The broader trend still leans slightly towards Hull’s ability to get on the scoresheet and find a way through. Birmingham haven’t kept a clean sheet in this fixture for a while, and Hull have often looked more dangerous in the final third. That said, a few of the recent meetings have been tight enough that the odd goal can decide it. This one feels similar. Not a classic, perhaps. But not a walkover either.
We Predict: Both Teams To Score
We’re backing Both Teams To Score at 4/6 here. It’s a fair price for a match that has the right ingredients: Hull have been productive at home all season, Birmingham have enough attacking talent to threaten, and neither defence looks properly trustworthy. The xG projection edges it slightly towards Hull at 1.3 to Birmingham’s 1.2, which fits the idea of a game where both sides get chances rather than one side shutting the other out.

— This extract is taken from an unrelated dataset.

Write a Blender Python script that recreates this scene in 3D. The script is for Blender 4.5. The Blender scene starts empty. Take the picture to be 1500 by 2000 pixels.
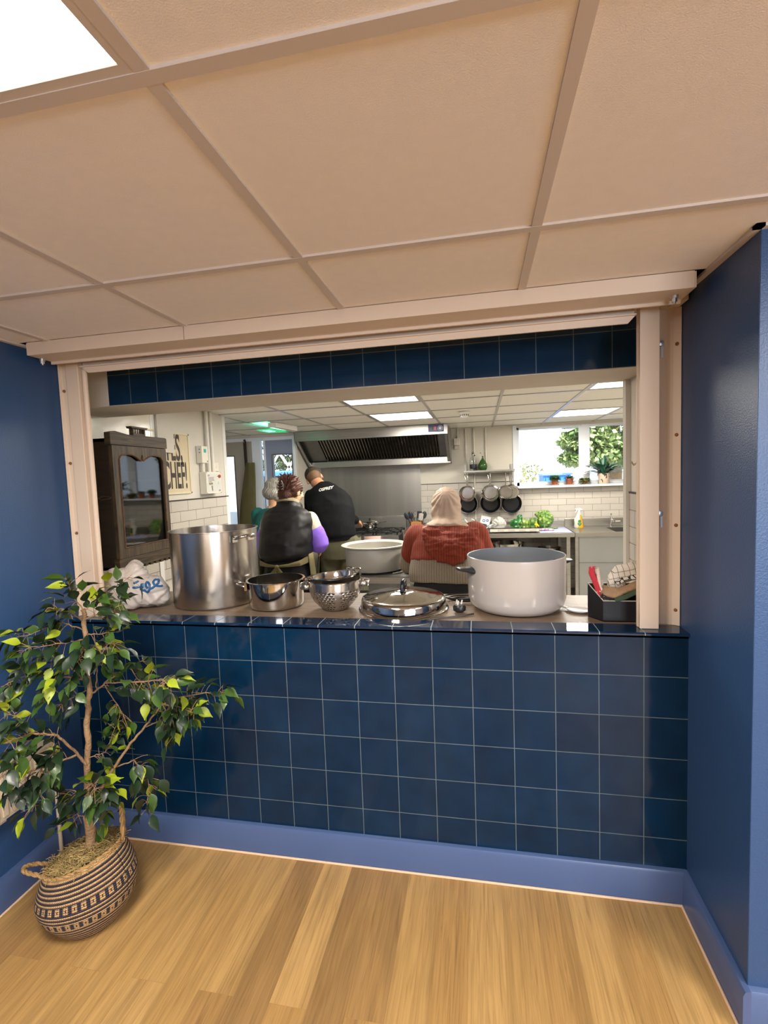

The 1-1 correct score feels the cleanest angle. Hull’s home record is steady rather than sterile, Birmingham just showed against Wrexham that they can shut teams down when they’re set, and their away numbers suggest they’re still likely to concede at least once. But Hull haven’t been a ruthless home side either. One each sounds about right. If you wanted a slightly safer alternative, Hull to score over 0.5 goals is hard to dislike, but BTTS is the sharper play.